The end result was a powerful body of work, which was published as a special issue of the AR in July 1957. The buildings found and carefully framed by de Mare had a consistency, vigour and energy rarely evident in architecture. Some, such as the naval and civil dock buildings, had a raw scale and power uncompromised by aesthetic considerations. Materials were used with an honesty and fitness for purpose which seemed invigorating: constituent parts of a building formed their own strong and uncompromised volumes. As a whole, this collection of architectural forms was unselfconscious but effective - inspiring and far more convincing than most work then being built in Britain and elsewhere.

The journal was re-issued in an expanded book the following year. The Functional Tradition soon became a celebrated publication, catching the imagination of those involved in the search for form.

One such architect was James Stirling, who wrote in acknowledgement of its influence - the 'new brutalism' with its concern for raw materials and the clarity of structural elements had much in common with the work presented by de Mare. Furthermore, some of his structures look remarkably like prototypes from which High-Tech forms might later emerge.

At the Architectural Press, de Mare found a fertile ground for furthering his architectural commitment, and the people - notably Piper, Richards and Hastings - helped to develop his ideas and aesthetic. He disapproved of much post-war architecture, the 'horror' of streaked concrete and the predisposition to philosophy and polemic rather than working detail. But it is for de Mare's provision of new material for the functionalist language of architecture that he will be most remembered.
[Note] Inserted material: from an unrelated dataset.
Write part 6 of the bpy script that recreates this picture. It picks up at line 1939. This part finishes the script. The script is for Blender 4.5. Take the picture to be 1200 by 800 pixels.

In 1990, de Mare's 80th birthday was marked by Michael Hopkins and Partners' donation to the Architectural Association Foundation of a substantial part of his collection of negatives.

The AA then celebrated his career with a retrospective exhibition of his photographs and an accompanying book, which served to open the eyes of a new generation of architects interested in the enduring questions of building which he had done much to illuminate.